- [DATA EXCERPTS]:
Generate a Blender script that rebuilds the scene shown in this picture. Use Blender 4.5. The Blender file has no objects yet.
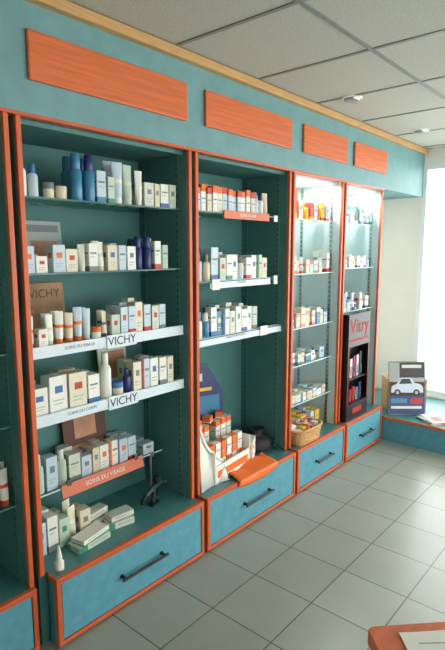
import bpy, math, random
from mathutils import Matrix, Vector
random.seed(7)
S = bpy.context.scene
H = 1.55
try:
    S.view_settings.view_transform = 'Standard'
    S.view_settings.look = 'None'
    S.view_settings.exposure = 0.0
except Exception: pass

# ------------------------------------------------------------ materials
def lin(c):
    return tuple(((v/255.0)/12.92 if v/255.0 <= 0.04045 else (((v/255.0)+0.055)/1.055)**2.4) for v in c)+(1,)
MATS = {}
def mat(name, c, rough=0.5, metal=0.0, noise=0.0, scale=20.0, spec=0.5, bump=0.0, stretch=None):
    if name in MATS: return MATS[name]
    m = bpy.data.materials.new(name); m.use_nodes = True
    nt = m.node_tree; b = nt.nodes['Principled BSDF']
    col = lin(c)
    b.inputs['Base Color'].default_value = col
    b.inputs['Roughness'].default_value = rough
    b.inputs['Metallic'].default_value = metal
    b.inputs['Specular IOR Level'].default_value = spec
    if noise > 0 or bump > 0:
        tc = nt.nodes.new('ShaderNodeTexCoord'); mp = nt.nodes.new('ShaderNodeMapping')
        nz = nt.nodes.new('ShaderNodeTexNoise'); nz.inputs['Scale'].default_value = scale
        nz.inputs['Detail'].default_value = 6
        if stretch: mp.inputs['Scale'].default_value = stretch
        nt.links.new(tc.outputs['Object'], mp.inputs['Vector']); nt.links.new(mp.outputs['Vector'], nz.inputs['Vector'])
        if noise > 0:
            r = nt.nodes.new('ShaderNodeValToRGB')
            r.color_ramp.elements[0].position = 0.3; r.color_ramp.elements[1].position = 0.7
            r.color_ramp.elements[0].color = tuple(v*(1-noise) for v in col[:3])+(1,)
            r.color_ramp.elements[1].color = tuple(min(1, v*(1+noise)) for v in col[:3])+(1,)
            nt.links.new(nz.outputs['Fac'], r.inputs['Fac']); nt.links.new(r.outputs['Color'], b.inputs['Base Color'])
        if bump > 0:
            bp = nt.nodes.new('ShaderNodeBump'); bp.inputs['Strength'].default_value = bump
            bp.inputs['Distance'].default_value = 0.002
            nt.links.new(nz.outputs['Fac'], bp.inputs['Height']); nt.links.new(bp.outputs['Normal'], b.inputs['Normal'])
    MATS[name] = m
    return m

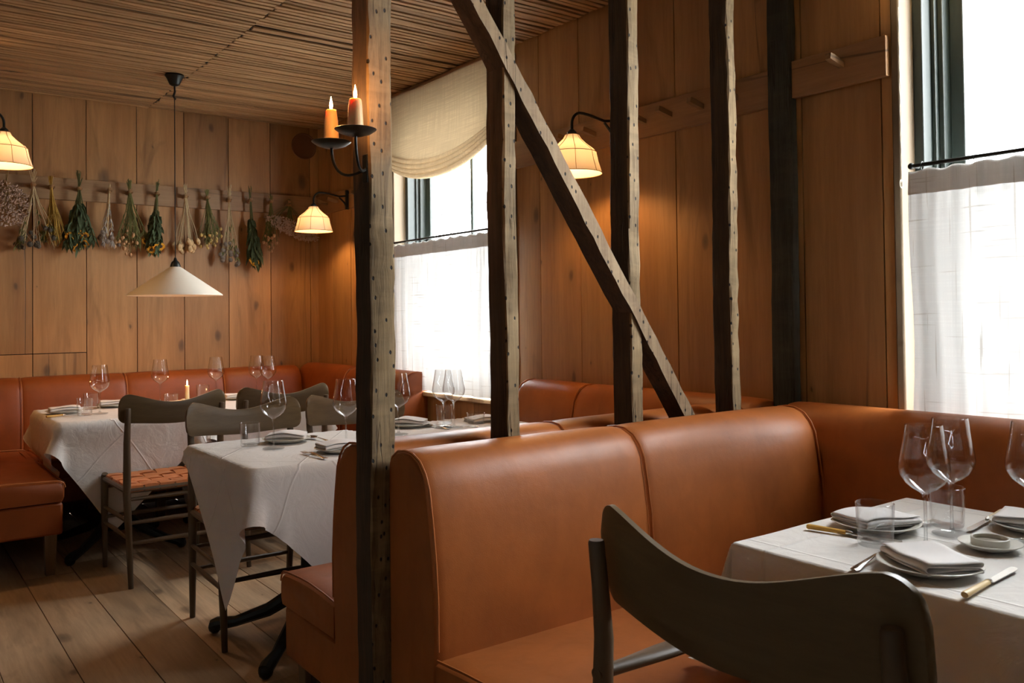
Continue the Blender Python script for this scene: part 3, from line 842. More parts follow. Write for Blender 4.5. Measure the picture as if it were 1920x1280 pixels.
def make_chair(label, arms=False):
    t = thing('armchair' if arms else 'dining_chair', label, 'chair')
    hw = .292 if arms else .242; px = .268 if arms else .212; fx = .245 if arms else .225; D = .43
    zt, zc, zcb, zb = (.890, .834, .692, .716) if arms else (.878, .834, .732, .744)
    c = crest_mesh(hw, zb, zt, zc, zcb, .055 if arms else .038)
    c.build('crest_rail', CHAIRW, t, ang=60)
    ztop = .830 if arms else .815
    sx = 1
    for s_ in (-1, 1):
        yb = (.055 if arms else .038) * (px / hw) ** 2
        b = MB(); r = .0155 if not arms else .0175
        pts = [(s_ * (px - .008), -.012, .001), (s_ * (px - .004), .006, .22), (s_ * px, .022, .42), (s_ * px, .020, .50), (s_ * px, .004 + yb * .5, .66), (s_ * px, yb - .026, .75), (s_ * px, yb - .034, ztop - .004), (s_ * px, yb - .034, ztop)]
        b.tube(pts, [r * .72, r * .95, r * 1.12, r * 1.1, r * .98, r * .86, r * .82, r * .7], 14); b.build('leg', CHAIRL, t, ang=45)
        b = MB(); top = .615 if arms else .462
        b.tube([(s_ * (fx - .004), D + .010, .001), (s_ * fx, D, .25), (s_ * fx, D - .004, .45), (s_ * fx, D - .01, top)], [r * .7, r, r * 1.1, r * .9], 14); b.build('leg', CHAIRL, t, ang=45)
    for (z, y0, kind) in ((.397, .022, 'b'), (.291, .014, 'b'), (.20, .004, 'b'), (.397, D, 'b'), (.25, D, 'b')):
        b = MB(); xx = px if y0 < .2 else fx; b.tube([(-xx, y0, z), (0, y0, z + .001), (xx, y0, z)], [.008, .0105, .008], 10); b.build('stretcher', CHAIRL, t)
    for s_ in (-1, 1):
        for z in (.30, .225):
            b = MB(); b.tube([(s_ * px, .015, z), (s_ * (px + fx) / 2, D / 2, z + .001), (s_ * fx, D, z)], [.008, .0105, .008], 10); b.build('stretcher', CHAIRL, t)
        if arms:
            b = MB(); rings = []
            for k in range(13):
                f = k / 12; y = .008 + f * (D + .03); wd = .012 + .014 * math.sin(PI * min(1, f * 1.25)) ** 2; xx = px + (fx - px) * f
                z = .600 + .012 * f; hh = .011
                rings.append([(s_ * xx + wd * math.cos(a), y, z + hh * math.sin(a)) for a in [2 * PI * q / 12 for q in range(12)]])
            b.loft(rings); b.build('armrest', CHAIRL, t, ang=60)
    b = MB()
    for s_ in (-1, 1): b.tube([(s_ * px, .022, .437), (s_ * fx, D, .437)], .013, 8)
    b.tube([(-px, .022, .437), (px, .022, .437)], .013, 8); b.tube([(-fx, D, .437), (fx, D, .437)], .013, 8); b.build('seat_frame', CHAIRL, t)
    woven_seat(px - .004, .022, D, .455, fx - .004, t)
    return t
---
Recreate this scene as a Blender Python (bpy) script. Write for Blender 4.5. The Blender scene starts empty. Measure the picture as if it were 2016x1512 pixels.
==
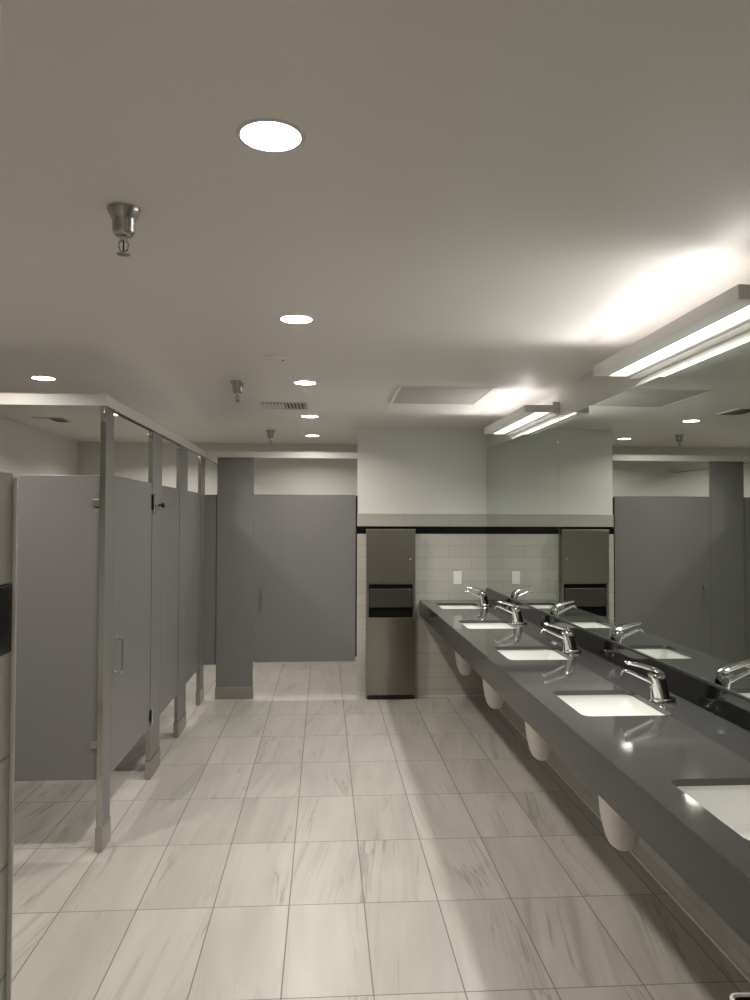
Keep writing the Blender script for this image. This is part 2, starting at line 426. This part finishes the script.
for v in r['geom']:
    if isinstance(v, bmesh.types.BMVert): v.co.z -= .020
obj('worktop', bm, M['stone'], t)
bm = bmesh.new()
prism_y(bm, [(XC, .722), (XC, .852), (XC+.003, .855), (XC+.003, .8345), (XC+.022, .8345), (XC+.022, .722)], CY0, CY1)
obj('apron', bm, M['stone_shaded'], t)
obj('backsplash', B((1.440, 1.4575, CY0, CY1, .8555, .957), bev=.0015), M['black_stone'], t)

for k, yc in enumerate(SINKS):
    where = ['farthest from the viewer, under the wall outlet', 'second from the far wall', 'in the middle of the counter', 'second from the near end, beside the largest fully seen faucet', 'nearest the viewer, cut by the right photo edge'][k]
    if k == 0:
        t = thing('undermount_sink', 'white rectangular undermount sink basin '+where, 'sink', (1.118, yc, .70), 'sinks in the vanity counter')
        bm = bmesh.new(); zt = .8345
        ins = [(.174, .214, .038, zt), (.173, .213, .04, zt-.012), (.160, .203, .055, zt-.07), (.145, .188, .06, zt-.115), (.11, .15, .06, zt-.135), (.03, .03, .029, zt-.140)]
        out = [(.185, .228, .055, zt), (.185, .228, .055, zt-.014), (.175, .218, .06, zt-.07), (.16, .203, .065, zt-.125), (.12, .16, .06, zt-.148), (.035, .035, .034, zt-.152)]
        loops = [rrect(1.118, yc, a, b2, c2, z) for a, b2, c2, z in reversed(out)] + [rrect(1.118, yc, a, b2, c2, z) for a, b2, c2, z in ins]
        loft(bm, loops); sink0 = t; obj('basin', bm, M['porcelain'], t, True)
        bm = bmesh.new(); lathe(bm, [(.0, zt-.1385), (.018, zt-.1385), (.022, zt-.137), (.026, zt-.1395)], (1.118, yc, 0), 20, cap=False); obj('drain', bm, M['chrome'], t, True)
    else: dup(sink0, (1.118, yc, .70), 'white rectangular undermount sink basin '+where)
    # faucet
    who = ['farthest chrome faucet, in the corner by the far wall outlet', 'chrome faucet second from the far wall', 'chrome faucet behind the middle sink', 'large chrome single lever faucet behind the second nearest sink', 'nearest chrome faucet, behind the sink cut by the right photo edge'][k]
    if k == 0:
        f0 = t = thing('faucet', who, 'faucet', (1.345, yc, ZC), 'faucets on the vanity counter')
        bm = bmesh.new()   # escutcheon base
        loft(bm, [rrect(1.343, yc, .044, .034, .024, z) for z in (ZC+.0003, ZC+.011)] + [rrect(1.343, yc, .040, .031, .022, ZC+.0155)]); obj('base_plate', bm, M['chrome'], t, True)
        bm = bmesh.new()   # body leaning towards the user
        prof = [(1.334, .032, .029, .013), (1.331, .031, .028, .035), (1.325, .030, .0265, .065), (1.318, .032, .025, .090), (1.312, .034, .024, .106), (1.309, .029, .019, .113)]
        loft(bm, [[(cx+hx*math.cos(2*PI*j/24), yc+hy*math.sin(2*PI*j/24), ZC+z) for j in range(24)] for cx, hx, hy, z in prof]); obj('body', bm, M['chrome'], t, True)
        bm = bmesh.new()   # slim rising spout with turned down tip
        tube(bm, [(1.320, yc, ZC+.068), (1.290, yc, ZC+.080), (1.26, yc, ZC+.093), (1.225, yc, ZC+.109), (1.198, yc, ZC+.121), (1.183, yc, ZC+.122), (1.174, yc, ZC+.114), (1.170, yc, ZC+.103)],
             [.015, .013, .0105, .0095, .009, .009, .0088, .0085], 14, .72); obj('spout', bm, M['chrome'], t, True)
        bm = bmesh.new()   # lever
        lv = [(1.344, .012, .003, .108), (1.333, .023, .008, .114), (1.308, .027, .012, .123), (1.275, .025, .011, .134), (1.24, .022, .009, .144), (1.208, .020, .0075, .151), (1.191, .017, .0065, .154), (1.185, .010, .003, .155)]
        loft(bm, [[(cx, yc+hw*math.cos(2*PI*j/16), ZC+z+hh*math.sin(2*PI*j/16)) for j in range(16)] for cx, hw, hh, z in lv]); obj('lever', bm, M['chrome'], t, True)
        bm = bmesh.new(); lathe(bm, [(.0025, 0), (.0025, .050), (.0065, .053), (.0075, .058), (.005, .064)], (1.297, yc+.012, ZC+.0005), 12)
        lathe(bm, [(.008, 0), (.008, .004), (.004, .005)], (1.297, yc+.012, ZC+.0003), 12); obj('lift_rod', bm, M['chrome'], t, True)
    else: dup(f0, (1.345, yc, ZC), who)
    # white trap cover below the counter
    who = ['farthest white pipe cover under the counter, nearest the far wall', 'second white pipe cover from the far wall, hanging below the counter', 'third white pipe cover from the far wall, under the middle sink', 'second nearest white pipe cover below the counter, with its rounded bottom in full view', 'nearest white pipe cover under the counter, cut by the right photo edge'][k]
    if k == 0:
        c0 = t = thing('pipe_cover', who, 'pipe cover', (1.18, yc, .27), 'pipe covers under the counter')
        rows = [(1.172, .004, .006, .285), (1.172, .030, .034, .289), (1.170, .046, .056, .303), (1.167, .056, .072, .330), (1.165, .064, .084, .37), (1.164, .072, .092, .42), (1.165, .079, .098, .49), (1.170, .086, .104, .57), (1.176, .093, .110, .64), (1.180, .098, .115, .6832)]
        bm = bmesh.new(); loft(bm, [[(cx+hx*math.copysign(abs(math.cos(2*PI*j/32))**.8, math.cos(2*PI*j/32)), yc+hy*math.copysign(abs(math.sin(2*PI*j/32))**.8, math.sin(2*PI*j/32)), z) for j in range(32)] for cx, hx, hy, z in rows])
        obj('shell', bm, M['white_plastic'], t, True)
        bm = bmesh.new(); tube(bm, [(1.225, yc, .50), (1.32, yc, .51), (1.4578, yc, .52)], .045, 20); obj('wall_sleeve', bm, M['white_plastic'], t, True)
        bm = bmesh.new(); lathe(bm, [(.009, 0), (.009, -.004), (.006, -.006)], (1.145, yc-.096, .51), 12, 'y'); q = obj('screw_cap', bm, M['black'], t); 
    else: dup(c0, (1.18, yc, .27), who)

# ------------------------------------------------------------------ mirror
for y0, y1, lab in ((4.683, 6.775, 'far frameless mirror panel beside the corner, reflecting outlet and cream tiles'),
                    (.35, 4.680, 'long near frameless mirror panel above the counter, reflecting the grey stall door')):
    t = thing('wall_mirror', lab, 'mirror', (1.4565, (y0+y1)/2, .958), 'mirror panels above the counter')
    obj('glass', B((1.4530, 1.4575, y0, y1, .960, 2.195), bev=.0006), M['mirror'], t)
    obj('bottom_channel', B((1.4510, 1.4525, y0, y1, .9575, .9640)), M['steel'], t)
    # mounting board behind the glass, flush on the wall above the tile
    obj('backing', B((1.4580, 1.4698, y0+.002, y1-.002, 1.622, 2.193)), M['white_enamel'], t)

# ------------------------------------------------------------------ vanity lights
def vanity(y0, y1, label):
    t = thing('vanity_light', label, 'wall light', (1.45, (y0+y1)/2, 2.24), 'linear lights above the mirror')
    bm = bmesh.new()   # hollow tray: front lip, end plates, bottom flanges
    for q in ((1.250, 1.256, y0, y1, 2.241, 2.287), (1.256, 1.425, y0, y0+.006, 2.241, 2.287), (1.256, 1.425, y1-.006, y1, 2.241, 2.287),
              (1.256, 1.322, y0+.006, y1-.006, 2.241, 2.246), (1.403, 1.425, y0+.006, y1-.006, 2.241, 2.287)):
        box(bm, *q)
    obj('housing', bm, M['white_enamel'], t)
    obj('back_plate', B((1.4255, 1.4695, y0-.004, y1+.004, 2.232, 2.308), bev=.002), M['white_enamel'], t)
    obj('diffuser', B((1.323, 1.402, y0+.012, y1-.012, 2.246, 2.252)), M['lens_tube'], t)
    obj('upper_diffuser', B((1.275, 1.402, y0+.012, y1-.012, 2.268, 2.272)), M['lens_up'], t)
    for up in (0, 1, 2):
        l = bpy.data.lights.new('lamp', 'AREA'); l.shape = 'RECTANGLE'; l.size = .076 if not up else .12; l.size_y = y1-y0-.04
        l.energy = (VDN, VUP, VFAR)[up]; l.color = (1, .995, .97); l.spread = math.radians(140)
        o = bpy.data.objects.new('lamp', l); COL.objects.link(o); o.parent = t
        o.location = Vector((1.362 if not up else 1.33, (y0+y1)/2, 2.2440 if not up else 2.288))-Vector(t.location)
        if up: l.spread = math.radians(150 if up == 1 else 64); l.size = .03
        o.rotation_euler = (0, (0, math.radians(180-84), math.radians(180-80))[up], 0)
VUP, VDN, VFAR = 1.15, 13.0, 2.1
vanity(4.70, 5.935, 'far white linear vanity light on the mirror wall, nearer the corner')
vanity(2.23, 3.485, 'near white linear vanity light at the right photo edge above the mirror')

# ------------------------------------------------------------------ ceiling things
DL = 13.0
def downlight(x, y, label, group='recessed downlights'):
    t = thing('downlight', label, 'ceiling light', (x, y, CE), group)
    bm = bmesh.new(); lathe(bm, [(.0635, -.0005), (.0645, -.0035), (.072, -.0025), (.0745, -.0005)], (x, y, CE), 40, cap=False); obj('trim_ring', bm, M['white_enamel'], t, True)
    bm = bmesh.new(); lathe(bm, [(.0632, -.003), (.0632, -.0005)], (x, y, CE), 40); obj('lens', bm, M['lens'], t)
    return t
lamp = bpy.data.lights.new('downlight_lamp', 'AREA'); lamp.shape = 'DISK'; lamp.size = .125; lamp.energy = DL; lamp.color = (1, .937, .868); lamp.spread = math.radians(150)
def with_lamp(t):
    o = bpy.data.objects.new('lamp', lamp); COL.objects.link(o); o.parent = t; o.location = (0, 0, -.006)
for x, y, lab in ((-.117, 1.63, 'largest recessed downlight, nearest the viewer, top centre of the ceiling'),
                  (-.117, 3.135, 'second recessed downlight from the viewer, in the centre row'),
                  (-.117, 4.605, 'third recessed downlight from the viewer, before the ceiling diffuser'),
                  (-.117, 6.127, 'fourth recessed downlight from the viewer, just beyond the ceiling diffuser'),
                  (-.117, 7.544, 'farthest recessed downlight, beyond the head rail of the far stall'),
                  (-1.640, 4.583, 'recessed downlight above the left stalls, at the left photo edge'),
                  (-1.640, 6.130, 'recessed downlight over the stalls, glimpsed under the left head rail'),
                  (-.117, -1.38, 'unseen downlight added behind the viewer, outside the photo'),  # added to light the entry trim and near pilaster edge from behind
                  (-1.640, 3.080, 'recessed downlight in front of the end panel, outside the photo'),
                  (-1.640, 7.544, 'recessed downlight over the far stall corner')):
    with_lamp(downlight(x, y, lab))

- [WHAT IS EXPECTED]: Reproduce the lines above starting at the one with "Generate a Blender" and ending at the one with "except Exception: pass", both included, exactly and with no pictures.

- [CORRECT OUTPUT]:
Generate a Blender script that rebuilds the scene shown in this picture. Use Blender 4.5. The Blender file has no objects yet.
import bpy, math, random
from mathutils import Matrix, Vector
random.seed(7)
S = bpy.context.scene
H = 1.55
try:
    S.view_settings.view_transform = 'Standard'
    S.view_settings.look = 'None'
    S.view_settings.exposure = 0.0
except Exception: pass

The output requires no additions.